Benefits of Extreme Programming (XP)

After a couple years of pitching Extreme Programming (XP)1, it became very clear to me that XP has different key advantages for different audiences. If you hope to persuade folks to try XP, you should emphasize different aspects depending on who you’re addressing.

For developers, XP allows you to focus on coding, and to avoid needless paperwork and meetings. It provides a more social atmosphere, more opportunities to learn new skills, and a chance to go home at a decent time each night. It gives you very frequent feelings of achievement, and generally allows you to produce code that you feel good about.

For the Customer (often a Product Manager), XP creates working software faster, and that software tends to have very few defects. It allows you to change your mind whenever you need to, with minimal cost and almost no complaining from the developers.

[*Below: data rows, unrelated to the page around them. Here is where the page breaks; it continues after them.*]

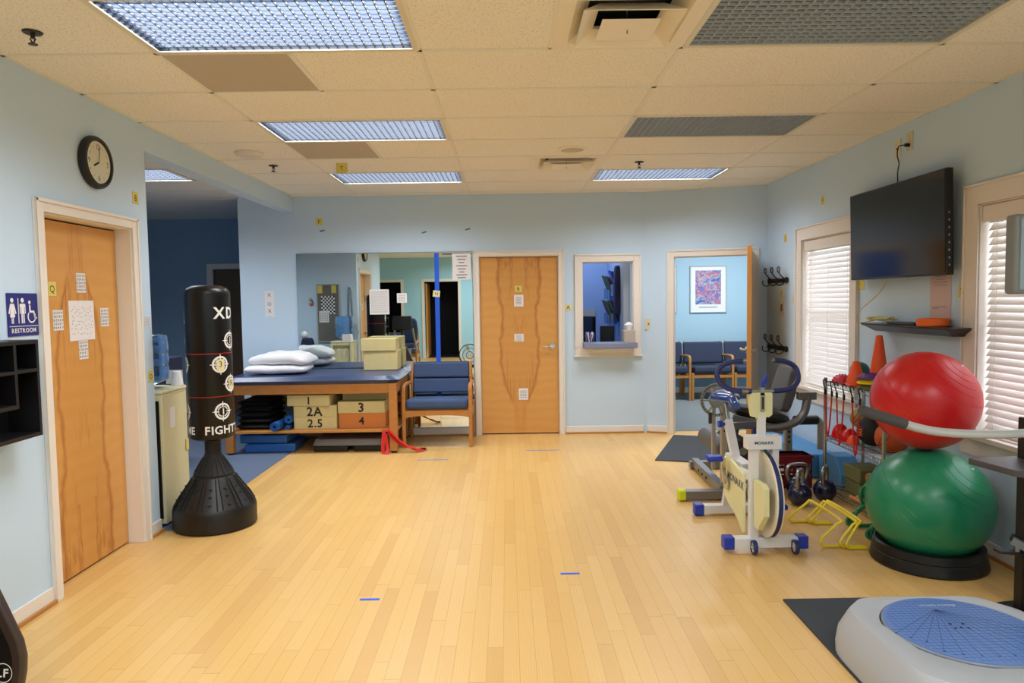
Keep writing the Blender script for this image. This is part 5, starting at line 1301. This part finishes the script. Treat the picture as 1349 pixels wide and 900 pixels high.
# ================================================================== LEG MACHINE BEHIND THE BIKE
t = thing('leg_machine', 'grey leg exercise bench with black pads and range disc behind the bike', 'weight bench', (1.9, 5.5, 0))
obj('front_foot', MB().bx(1.30, 1.95, 5.10, 5.17, .012, .075), 'gym_grey', t, bevel=.004)
for x0, x1 in ((1.245, 1.302), (1.949, 2.005)): obj('end_cap', MB().bx(x0, x1, 5.095, 5.175, .006, .082), 'hi_yellow', t, bevel=.01)
obj('floor_beam', MB().bar((1.60, 5.17, .06), (1.63, 6.10, .06), .06, .07), 'gym_grey', t, bevel=.004)
obj('rear_foot', MB().bx(1.58, 2.42, 6.05, 6.12, .008, .07), 'gym_grey', t, bevel=.004)
obj('bolts', (lambda b: [b.cyl((1.567 + .003 * k, 5.55 + .12 * k, .06), (1.575 + .003 * k, 5.55 + .12 * k, .06), .012, 10) for k in range(3)] and b)(MB()), 'black_plastic', t)
obj('upright', MB().bx(1.595, 1.64, 5.21, 5.26, .06, .76), 'gym_light', t, bevel=.004)
obj('upright', MB().bx(1.53, 1.555, 5.23, 5.26, .20, .835).cyl((1.542, 5.245, .835), (1.542, 5.245, .85), .018, 12), 'gym_light', t, bevel=.003)
obj('adjusting_holes', (lambda b: [b.cyl((1.617, 5.2085, z), (1.617, 5.2095, z), .009, 10) for z in (.50, .58, .66)] and b)(MB()), 'ink', t)
dc = MB(); n = 40; R0, R1 = .125, .10; zc, yc, xc = .735, 5.20, 1.555
dc.add([(xc + r * cos(pi * .28 + 1.45 * pi * k / n), yc + d_, zc + r * sin(pi * .28 + 1.45 * pi * k / n)) for d_ in (0, .008) for r in (R0, R1) for k in range(n + 1)],
       [(k, k + 1, n + 2 + k, n + 1 + k) for k in range(n)] + [(2 * n + 2 + k, 2 * n + 3 + k, 3 * n + 4 + k, 3 * n + 3 + k) for k in range(n)] + [(k, k + 1, 2 * n + 3 + k, 2 * n + 2 + k) for k in range(n)] + [(n + 1 + k, n + 2 + k, 3 * n + 4 + k, 3 * n + 3 + k) for k in range(n)])
dc.lathe([(0, .002), (.06, .002), (.06, .012), (0, .012)], (xc, yc, zc), 24, 'y')
for k in range(5): a = pi * .4 + k * .3 * pi; dc.bar((xc + .055 * cos(a), yc + .005, zc + .055 * sin(a)), (xc + .105 * cos(a), yc + .005, zc + .105 * sin(a)), .012, .006, up=(0, 1, 0))
ds = obj('range_disc', dc, 'satin_steel', t)
obj('disc_holes', (lambda b: [b.cyl((xc + .1125 * cos(a), yc - .001, zc + .1125 * sin(a)), (xc + .1125 * cos(a), yc - .0002, zc + .1125 * sin(a)), .005, 8) for a in [pi * .33 + 1.35 * pi * k / 20 for k in range(21)]] and b)(MB()), 'ink', ds)
obj('pin', MB().cyl((1.505, 5.20, .56), (1.505, 5.20, .64), .013, 10), 'ink', t)
for x, z, r, y0, y1 in ((1.655, .345, .067, 5.30, 5.86), (1.80, .315, .095, 5.34, 5.80)):
    rr = obj('roller_pad', MB().lathe([(0, 0), (r - .01, 0), (r, .012), (r, y1 - y0 - .012), (r - .01, y1 - y0), (0, y1 - y0)], (x, y0, z), 28, 'y'), 'gym_pad_grey' if r < .08 else 'gym_pad', t)
    obj('end_disc', MB().lathe([(0, -.004), (.03, -.004), (.03, -.0005), (0, -.0005)], (x, y0, z), 18, 'y'), 'satin_steel', rr)
obj('roller_arm', MB().bar((1.617, 5.56, .345), (1.80, 5.56, .315), .03, .03).bar((1.80, 5.56, .35), (1.84, 5.56, .52), .03, .03, up=(0, 1, 0)), 'gym_grey', t)
obj('seat_pad', MB().cushion((2.0, 5.64, .565), (.46, .36, .08), Matrix.Rotation(radians(12), 3, 'Y'), e=.18), 'gym_pad', t)
obj('seat_plate', MB().box((1.96, 5.47, .50), (.42, .02, .06), Matrix.Rotation(radians(15), 3, 'Y')).bx(1.85, 2.15, 5.48, 5.78, .46, .49), 'gym_grey', t, bevel=.006)
obj('back_pad', MB().cushion((2.235, 5.66, .755), (.085, .32, .36), Matrix.Rotation(radians(14), 3, 'Y'), e=.2), 'gym_pad_grey', t)
obj('curved_frame', MB().tube(smooth([(2.02, 5.47, .47), (2.13, 5.47, .475), (2.25, 5.47, .51), (2.32, 5.47, .58), (2.345, 5.47, .68), (2.35, 5.47, .72)], 6), .032, 12), 'gym_grey', t)
obj('arm_bracket', MB().bx(2.27, 2.41, 5.44, 5.50, .69, .75), 'gym_grey', t, bevel=.005)
obj('rear_post', MB().bx(2.235, 2.285, 5.60, 5.65, .07, .50).bar((2.26, 5.625, .04), (2.30, 6.08, .04), .05, .05), 'gym_light', t, bevel=.003)
obj('post_holes', (lambda b: [b.cyl((2.26, 5.5985, z), (2.26, 5.5995, z), .010, 10) for z in (.33, .37, .41, .45)] and b)(MB()), 'ink', t)
obj('side_pad', MB().lathe([(0, 0), (.03, 0), (.038, .01), (.038, .19), (.03, .20), (0, .20)], (2.30, 5.62, .50), 20, 'x'), 'gym_pad', t)
obj('side_tube', MB().tube(smooth([(2.47, 5.62, .51), (2.505, 5.62, .50), (2.52, 5.62, .46), (2.52, 5.62, .40), (2.52, 5.62, .26)], 5), .024, 10), 'gym_light', t)
obj('link_bar', MB().bar((1.617, 5.24, .53), (1.95, 5.46, .50), .04, .05).bar((2.26, 5.62, .46), (2.1, 5.62, .475), .04, .03), 'gym_grey', t)
obj('weight_knob', MB().cyl((1.93, 5.40, .455), (1.93, 5.36, .455), .035, 16), 'bike_blue', t)

# red crate, kettlebells, mats
t = thing('plastic_crate', 'dark red plastic milk crate on the floor behind the kettlebells', 'crate', (2.175, 5.66, 0))
cx_, cy_, w2, d2, h2 = 2.185, 5.47, .165, .0, .255
cr = MB(); y0, y1 = 5.40, 5.58; x0, x1 = 2.02, 2.36
def wallgrid(F_, w_, h_, ncol):
    hs = []
    for a, b_ in ((.06, .115), (.135, .19)):
        for k in range(ncol): hs.append((w_ * (k + .18) / ncol, w_ * (k + .82) / ncol, a, b_))
    plate(cr, F_, 0, w_, 0, h_, hs, 0, .006)
wallgrid(lambda u, v, d_: V((x0 + u, y0 + d_, .004 + v)), x1 - x0, h2, 5); wallgrid(lambda u, v, d_: V((x0 + u, y1 - d_, .004 + v)), x1 - x0, h2, 5)
wallgrid(lambda u, v, d_: V((x0 + d_, y0 + u, .004 + v)), y1 - y0, h2, 3); wallgrid(lambda u, v, d_: V((x1 - d_, y0 + u, .004 + v)), y1 - y0, h2, 3)
cr.bx(x0, x1, y0, y1, .004, .01); plate(cr, lambda u, v, d_: V((u, v, d_)), x0 - .008, x1 + .008, y0 - .008, y1 + .008, [(x0 + .006, x1 - .006, y0 + .006, y1 - .006)], h2 - .012, h2 + .004)
obj('basket', cr, 'crate_red', t)
def kettlebell(lab, x, y, r, rz, hw=.9):
    t = thing('kettlebell', lab, 'kettlebell', (x, y, 0), 'kettlebells on the floor')
    obj('bell', MB().lathe([(0, .001), (r * .55, .001), (r * .72, .012), (r * .96, r * .55), (r, r * .95), (r * .93, r * 1.35), (r * .70, r * 1.72), (r * .35, r * 1.92), (0, r * 1.97)], (x, y, 0), 32), 'kettle_navy', t)
    M = Matrix.Translation(V((x, y, 0))) @ Matrix.Rotation(rz, 4, 'Z'); w_ = r * hw; b = r * 1.55; h_ = r * 3.05
    obj('handle', MB(M).tube(smooth([(-w_ * .72, 0, b), (-w_ * .92, 0, b + (h_ - b) * .45), (-w_ * .85, 0, h_ - r * .22), (-w_ * .5, 0, h_), (w_ * .5, 0, h_), (w_ * .85, 0, h_ - r * .22), (w_ * .92, 0, b + (h_ - b) * .45), (w_ * .72, 0, b)], 4), r * .17, 10), 'satin_steel', t)
kettlebell('navy kettlebell with steel handle nearest the bike flywheel, front of the cluster', 2.085, 4.97, .082, .9, .85)
kettlebell('navy kettlebell with a wide steel handle, behind the front one', 2.165, 5.21, .078, .15, 1.15)
kettlebell('small navy kettlebell furthest back by the red crate', 1.99, 5.30, .066, .4, 1.1)
kettlebell('large navy kettlebell standing beside the wire rack post', 2.315, 5.08, .080, .9, .85)
tag(obj('folded_mat', MB().bx(2.44, 2.70, 5.70, 6.95, .002, .20), 'light_blue_mat', bevel=.01), 'thick pale blue folded mat on the floor along the right wall, by the corner', 'exercise mat', 'blue mats along the right wall')
tag(obj('folded_mat', MB().prism([(5.31, .002), (5.31, .12), (5.40, .25), (5.56, .25), (5.69, .20), (5.69, .002)], 2.54, 2.70, 'x'), 'light_blue_mat', bevel=.006), 'blue wedge shaped mat behind the wire rack', 'exercise mat', 'blue mats along the right wall')

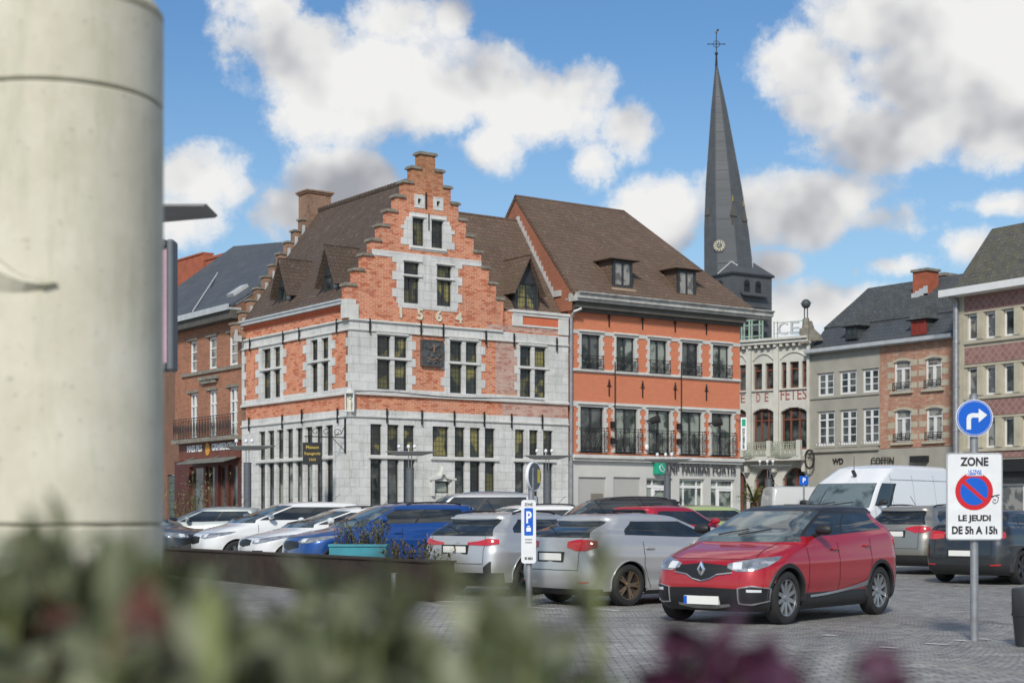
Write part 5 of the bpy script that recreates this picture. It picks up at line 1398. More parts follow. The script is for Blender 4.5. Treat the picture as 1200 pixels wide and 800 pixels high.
def strip(mb,pts,nrms,w,m=0):
    for i in range(len(pts)-1):
        d=(pts[i+1]-pts[i]); 
        if d.length<1e-6: continue
        q=d.normalized().cross(nrms[i]).normalized()*w/2; mb.quad(pts[i]-q,pts[i+1]-q,pts[i+1]+q,pts[i]+q,m)
def wheel(parent,x,y,r,wd,rim,style,sg):
    M=T(x,y,r)
    w=wd/2; mb=MB()
    mb.lathe([(r*.69,-w*.8),(r*.74,-w*.98),(r*.88,-w),(r*.97,-w*.85),(r,-w*.5),(r*.995,0),(r,w*.5),(r*.97,w*.85),(r*.88,w),(r*.74,w*.98),(r*.69,w*.8)],36,axis='y')
    o=mb.build('wheel',mt['rubber'],parent,WM[parent.name]@M,smooth=True)
    mb=MB(); rr=r*.70; yo=sg*w*.72; R1=rr
    mb.lathe([(R1*1.02,sg*w*.9),(R1*1.02,sg*w*.8),(R1*.94,sg*w*.74),(R1*.93,-sg*w*.3)],36,axis='y')
    n=style['n']; tw_=style.get('w',.05)
    for k in range(n):
        a=2*math.pi*k/n
        for da in style.get('pair',(0,)):
            a1=a+da; a0=a+da*style.get('pinch',.3)
            c0=Vector((math.cos(a0),0,math.sin(a0)))*rr*.16; c1=Vector((math.cos(a1),0,math.sin(a1)))*rr*.96
            d=(c1-c0).normalized(); q=Vector((-d.z,0,d.x)); y1=yo; y0=yo-sg*.03
            for (s0,s1) in ((tw_*.62,tw_*.5),):
                P=[c0-q*s0,c0+q*s0,c1+q*s1,c1-q*s1]
                top=[p+Vector((0,y1-sg*.012 if i<2 else y1,0)) for i,p in enumerate(P)]; bot=[p+Vector((0,y0,0)) for p in P]
                mb.poly(top); 
                for i in range(4): mb.quad(top[i],top[(i+1)%4],bot[(i+1)%4],bot[i])
    mb.tube((0,yo-sg*.03,0),(0,yo+sg*.005,0),rr*.22,rr*.19,n=16)
    mb.build('rim',rim,o,WM[o.name])
    mb=MB(); mb.tube((0,-sg*w*.2,0),(0,sg*w*.15,0),rr*.93,n=28)
    mb.build('brake_disc',mt['alloyd'],o,WM[o.name])
    return o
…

It produces reliable estimates so you can coordinate your schedule easier.

For management, XP delivers working software for less money, and the software is more likely to do what the end users actually want. It cuts risk in a couple ways: 1) It allows you to “pull the plug” on development at almost any time, and still have highly valuable code, and probably even a valuable working (if incomplete) application. 2) It reduces your dependence on individual superstars, and at the same time can improve employee satisfaction and retention.

The biggest disadvantage: Extreme Programming is hard to do2. It’s difficult to get many developers to accept the practices, and it takes a lot of discipline to keep doing them all. Customers may not like the idea of having to be so involved. Management may have trouble adapting to a process that, itself, adapts to the changing needs of the business.

XP teams are reluctant to agree to fixed-price, fixed-scope terms, because they realize that change will happen, and it’s better to deliver what the Customer wants at the end of the project than what the Customer thought they wanted before the project began. Other processes are more likely to encourage the creation of detailed plans that give the illusion of accuracy.

Also, certain people may feel their jobs are being threatened, particularly architects, testers, and project managers. “Cowboy-coder superstars” may dislike the reduction in fame, attention, and adrenaline because they no longer have to save the project at the last minute.


1 2003-10-14 Reworded the fixed-price paragraph

2 While XP is really hard to do, agile processes like Scrum or Kanban are far less demanding.